What you need to do
Report only the number of lines that hold the word "picture".

# # # # # # #

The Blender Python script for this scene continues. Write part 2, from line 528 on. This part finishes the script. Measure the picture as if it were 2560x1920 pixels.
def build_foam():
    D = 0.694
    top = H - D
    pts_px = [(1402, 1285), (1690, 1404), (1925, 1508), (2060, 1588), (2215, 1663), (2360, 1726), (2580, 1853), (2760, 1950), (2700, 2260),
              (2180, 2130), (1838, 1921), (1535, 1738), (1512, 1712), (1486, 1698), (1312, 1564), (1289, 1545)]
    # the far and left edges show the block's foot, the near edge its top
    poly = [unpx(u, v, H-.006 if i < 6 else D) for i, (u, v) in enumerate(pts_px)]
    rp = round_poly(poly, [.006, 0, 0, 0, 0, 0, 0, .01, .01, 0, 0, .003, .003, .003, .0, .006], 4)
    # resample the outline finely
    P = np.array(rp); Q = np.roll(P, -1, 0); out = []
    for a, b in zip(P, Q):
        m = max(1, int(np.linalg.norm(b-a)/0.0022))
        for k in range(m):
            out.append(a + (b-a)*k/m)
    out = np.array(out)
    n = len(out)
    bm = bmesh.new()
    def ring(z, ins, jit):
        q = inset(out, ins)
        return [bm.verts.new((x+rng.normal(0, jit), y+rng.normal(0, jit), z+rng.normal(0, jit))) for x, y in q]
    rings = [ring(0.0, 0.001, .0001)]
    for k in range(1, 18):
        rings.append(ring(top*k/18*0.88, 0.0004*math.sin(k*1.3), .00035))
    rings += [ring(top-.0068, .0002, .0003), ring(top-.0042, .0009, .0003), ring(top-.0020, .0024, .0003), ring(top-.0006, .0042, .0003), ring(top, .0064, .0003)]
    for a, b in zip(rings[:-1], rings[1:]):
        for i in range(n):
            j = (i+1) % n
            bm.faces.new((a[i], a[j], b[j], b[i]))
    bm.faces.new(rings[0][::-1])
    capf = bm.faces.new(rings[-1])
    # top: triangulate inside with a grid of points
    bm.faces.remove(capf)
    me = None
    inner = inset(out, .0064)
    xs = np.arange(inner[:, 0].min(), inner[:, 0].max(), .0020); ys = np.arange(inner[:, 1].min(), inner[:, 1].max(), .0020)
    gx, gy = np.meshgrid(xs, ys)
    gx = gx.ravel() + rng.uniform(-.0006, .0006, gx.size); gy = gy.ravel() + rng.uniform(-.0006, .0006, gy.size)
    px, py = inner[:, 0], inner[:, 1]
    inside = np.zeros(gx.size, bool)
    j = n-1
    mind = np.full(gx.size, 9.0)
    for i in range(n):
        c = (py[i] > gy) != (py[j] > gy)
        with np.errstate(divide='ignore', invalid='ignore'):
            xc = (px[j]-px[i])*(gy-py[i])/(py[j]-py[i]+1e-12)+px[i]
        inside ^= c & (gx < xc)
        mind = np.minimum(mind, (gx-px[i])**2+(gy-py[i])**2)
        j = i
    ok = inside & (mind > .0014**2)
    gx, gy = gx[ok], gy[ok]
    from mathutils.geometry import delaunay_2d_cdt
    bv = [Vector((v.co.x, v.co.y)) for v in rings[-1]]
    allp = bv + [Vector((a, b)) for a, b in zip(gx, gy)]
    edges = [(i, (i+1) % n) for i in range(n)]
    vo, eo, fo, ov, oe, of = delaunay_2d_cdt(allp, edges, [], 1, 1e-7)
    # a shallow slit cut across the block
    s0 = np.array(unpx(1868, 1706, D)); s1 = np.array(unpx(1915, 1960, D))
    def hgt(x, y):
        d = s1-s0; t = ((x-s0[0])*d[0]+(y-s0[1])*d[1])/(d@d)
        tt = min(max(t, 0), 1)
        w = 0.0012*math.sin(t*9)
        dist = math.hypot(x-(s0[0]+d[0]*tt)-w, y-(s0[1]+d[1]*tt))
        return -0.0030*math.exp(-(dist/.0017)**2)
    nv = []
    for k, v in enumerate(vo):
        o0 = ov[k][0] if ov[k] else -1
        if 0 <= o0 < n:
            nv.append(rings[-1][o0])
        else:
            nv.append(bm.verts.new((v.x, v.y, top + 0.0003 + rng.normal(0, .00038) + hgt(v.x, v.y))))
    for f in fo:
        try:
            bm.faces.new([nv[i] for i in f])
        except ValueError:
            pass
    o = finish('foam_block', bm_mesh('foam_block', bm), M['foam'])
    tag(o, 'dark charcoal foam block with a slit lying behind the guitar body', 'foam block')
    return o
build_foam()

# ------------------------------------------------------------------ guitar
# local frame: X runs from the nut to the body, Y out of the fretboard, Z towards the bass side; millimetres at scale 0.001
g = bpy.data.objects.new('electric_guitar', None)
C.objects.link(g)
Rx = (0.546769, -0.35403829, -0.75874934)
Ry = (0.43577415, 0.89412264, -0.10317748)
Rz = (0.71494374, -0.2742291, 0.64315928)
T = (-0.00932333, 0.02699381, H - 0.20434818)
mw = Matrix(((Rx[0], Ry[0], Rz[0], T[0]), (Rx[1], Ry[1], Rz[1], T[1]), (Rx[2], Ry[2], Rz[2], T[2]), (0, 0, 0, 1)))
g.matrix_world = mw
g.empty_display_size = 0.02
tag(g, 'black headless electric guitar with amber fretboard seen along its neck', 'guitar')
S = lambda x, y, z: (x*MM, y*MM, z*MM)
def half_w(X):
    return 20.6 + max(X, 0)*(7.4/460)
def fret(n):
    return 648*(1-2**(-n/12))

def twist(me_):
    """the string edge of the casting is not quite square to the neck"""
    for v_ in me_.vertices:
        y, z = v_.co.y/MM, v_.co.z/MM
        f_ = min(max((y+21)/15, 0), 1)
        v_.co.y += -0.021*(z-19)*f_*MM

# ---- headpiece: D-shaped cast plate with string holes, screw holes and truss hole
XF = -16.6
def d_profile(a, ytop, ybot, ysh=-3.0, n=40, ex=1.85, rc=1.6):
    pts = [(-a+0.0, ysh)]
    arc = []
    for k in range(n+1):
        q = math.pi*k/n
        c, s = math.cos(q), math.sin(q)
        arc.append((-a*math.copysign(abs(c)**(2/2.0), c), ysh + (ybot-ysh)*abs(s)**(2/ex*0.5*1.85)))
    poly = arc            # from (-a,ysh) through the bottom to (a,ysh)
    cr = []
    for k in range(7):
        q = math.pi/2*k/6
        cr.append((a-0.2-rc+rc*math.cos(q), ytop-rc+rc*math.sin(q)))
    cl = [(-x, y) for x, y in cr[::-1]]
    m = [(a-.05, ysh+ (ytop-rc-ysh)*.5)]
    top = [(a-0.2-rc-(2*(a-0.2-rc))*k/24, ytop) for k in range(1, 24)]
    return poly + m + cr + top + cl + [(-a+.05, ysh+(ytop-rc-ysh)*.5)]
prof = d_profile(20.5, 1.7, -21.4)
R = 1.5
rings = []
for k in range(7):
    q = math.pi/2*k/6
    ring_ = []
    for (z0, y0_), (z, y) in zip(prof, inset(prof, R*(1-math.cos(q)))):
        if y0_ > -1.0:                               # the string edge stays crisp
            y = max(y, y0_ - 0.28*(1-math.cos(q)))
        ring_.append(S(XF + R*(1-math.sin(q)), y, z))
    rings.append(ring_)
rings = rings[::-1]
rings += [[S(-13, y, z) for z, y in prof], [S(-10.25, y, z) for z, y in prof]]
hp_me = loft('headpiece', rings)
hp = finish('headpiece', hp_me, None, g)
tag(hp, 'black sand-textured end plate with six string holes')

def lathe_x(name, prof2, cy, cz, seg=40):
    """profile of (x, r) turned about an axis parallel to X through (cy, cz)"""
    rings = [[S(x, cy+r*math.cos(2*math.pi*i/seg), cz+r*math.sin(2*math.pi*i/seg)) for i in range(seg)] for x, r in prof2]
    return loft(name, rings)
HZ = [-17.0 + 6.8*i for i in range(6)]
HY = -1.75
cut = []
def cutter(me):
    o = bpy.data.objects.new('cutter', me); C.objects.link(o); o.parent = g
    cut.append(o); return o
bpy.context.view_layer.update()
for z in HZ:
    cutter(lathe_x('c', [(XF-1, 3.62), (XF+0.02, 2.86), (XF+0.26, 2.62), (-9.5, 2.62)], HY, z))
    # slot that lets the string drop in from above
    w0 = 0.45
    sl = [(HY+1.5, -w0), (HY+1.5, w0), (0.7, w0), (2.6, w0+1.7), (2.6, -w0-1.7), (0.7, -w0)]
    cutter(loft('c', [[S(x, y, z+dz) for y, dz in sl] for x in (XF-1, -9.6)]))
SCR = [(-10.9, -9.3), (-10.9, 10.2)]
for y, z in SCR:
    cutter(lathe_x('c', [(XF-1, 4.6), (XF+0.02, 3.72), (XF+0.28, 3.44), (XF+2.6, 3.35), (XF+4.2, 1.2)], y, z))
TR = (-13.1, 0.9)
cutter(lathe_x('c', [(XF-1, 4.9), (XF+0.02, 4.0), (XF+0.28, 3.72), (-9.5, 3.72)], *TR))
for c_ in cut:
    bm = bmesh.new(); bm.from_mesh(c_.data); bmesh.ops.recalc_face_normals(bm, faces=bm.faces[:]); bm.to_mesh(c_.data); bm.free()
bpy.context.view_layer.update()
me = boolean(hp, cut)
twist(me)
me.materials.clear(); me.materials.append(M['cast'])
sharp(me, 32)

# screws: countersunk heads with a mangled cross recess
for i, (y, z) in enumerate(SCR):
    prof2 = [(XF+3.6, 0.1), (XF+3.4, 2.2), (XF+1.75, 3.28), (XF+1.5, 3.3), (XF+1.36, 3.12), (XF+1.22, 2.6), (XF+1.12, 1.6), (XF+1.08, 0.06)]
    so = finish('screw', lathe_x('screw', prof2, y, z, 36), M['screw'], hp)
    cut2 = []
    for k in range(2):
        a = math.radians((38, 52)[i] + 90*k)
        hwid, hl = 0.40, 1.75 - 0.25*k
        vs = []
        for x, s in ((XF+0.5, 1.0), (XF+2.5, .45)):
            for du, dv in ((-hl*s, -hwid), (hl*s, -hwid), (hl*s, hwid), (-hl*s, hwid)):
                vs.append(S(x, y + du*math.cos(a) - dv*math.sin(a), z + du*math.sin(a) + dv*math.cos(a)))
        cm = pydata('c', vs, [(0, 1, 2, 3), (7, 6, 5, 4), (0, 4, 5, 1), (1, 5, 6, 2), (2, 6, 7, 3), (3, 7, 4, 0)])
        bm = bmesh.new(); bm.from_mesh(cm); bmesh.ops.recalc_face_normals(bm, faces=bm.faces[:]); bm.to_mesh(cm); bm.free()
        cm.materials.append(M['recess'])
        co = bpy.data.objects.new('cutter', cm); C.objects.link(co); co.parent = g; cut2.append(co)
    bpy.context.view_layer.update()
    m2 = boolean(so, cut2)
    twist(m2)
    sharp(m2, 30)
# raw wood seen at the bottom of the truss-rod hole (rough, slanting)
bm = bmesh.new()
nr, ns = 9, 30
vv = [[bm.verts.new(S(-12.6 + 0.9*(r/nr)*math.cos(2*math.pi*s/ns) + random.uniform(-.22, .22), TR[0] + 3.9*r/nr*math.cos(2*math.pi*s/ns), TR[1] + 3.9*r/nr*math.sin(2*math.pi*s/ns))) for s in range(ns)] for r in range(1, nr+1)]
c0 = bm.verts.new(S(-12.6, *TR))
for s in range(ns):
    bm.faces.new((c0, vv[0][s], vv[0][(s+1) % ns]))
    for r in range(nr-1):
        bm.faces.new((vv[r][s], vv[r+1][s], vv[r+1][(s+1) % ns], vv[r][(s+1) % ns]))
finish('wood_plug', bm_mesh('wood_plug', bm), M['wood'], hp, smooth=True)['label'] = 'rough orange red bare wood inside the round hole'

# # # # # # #

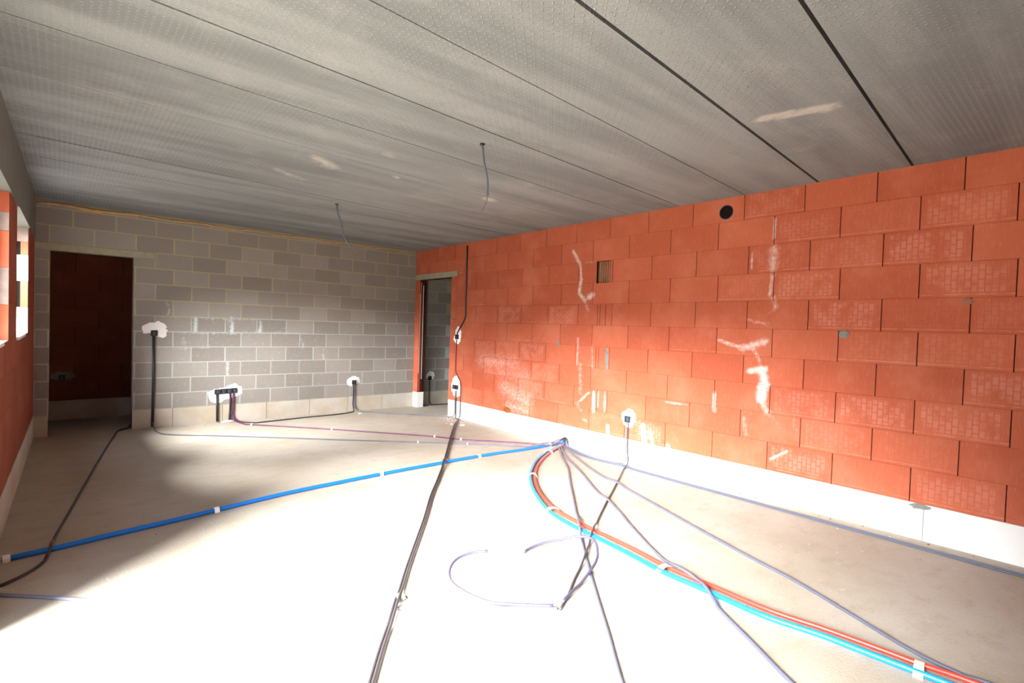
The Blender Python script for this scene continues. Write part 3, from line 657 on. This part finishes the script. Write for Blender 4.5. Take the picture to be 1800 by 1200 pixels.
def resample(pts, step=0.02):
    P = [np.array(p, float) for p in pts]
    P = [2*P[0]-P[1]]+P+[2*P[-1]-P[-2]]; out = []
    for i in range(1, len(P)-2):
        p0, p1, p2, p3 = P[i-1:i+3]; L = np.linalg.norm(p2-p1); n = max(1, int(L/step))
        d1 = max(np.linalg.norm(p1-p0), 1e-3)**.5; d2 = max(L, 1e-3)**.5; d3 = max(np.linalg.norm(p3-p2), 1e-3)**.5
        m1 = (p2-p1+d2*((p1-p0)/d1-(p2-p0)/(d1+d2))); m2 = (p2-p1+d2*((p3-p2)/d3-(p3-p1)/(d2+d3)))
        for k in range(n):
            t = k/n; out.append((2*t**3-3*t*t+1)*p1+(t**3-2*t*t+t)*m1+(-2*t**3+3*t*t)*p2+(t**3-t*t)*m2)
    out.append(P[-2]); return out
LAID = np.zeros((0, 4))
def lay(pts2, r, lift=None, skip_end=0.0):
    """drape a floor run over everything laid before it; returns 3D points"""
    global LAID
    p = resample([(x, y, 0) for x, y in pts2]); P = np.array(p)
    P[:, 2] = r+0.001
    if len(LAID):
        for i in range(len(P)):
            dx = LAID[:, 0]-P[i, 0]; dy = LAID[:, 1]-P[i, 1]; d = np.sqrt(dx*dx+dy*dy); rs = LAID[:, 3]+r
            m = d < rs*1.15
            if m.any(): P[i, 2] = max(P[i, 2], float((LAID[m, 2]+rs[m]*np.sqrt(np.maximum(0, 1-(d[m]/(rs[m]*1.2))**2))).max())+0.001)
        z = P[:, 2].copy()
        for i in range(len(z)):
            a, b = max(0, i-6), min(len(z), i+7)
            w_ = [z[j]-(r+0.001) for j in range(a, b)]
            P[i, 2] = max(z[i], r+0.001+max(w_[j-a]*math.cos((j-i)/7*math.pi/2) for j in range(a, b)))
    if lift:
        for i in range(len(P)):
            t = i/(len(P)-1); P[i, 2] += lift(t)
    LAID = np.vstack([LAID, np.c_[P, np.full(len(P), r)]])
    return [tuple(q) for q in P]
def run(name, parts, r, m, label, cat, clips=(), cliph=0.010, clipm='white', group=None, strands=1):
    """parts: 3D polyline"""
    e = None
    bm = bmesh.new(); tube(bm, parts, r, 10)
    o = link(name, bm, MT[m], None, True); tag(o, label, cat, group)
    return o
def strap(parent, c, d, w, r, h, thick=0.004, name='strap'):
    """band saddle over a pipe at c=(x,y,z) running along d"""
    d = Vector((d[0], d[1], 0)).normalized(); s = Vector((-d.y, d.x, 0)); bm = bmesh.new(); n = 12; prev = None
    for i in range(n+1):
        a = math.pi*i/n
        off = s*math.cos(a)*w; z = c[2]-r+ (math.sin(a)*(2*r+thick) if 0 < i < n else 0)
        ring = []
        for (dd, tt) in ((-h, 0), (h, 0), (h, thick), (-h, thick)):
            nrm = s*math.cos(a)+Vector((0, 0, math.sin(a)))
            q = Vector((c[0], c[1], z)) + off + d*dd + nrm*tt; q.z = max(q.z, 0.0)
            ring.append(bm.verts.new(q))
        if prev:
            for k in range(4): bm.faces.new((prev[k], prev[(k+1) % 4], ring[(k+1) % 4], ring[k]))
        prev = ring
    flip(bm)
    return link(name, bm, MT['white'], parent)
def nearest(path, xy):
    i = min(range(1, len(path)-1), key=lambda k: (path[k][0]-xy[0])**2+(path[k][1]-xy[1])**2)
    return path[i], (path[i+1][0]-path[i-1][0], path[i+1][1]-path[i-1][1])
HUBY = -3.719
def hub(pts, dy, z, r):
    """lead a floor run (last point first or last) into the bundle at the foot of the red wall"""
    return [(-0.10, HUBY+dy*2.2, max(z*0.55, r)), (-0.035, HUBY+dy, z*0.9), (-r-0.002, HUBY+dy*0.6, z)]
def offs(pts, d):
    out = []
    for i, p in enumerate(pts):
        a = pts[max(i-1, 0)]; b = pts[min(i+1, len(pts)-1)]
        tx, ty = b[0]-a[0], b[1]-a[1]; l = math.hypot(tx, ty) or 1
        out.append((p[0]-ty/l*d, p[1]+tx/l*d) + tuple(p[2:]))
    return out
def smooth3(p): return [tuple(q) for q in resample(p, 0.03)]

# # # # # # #

Response
2